A former detainee of Iran's Evin prison is demonstrating outside the US embassy in London, demanding action from President Donald Trump against the Islamic Republic's regime.
London resident Nasrin Roshan was on her third day of camping outside the embassy, where she is also on hunger strike. She told The National she plans to spend 10 days without eating.
Ms Roshan and two other protesters have put up a sign reading “Trump Smash Islamic Regime”, alongside US, UK and pre-revolutionary Iranian flags. “I want Trump to act now. He promised he would act if an Iranian was killed. Twelve thousand people have been killed now,” she said.
Ms Roshan also holds a sign for her niece, Sara Tabrizi, who died in mysterious circumstances in Tehran two years ago after the two women were detained together in 2023.
Mr Trump threatened to “take action” against Iran this month if authorities used violence against the protesters, and promised the following week that “help was on its way”. Yet thousands of Iranians have been killed in the past two weeks – with the regime putting the death toll at 5,000 on Monday, and campaigners saying it could be closer to 16,500.

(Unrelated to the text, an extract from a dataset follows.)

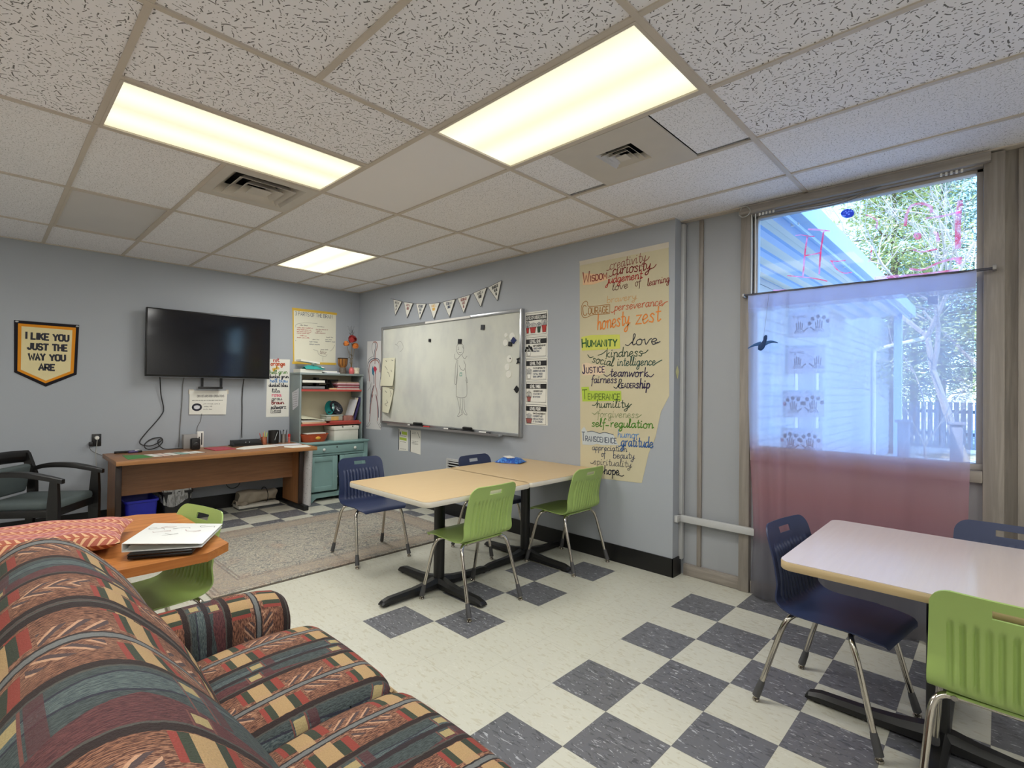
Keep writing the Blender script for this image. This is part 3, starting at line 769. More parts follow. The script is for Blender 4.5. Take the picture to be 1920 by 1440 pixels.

A government-imposed internet blackout has left Iranians abroad unable to contact their families to confirm they are safe.
Ms Roshan is sleeping in a car near the embassy after being told she cannot set up a tent on the premises. She spends most of her time alone with a couple of other demonstrators, although other Iranians regularly stop by to support her.
She has been jailed twice by the Iranian government for her activism and was released from Evin prison in May last year. She was first detained and tortured at the age of 18 for four years during the post-revolution period.
In 2023, after Iranian authorities obtained photos of her attending commemorations for the Shah of Iran in Egypt, she was arrested and jailed for more than 18 months.

Since the demonstrations began, Ms Roshan said she has not been able to contact her family directly, but heard from a friend that they were still alive. A young man known to her has been killed in the protests.
Another poster called for Mr Trump to meet Reza Pahlavi, the grandson of Shah Mohammad Reza Pahlavi, who was deposed by the Islamic revolution of 1979.
The Shah's autocratic rule and its legacy have long been divisive among opposition groups. His grandson's recent support for the Israeli army campaigns against Iran and its proxies further alienated some Iranians.

But Mr Pahlavi is now emerging as the most prominent leader of the Iranian protest movement, and among an estimated 4,500 anti-regime demonstrators in London on Sunday, many also came out in support of the monarchy. There was one arrest of a man for a racially aggravated public order offence.
The march from the BBC's headquarters near Oxford Street to Whitehall was co-organised by the Iranian Freedom Committee and Stop the Hate, a group advocating for Israel.
Arrests were made on Friday outside the Iranian embassy after demonstrators tried to remove the Islamic Republic's flag, the Met Police said. Two of those arrested then have been charged. The others have been bailed pending further inquiries.
Shahab Zaherinasab, 27, was charged with intentionally causing racially aggravated harassment, alarm or distress. Ramiz Moghaddam, 34, was charged with two counts of assaulting a police officer and will appear at Westminster Magistrates’ Court on Monday, February 16.
The growth in support for the Shah was “unbelievable” Ms Roshan said. “A lot of people with different ideas accept that he is the leader of this revolution. My community is a big community with different ideas,” she said. “At the moment, Pahlavism is for everyone."
The UK’s continued diplomatic relations with Tehran has made Iranians supporting the revolution feel “so lonely”, she said. She and others are calling for the British proscription of Iran's Islamic Revolutionary Guard Corps and for Iranian diplomats in the UK to be expelled.
Experts believe it is likely that US President Trump will return to the Iranian issue as he distinguishes himself from presidents who sought to appease the regime. This could be in the form of a deal with the Iranian government, or a US-led change in leadership similar to this month's events in Venezuela.
“I don’t think Trump has forgotten about Iran,” said Sanam Vakil, director of the Middle East and North Africa programme at foreign affairs think tank Chatham House in London.
"There was no plan for that day after. Amidst the lack of a strong opposition or an alternative inside the country, it made sense for the time being to step back. But I don’t think he has completely decided to move Iran to the bottom of his to-do list."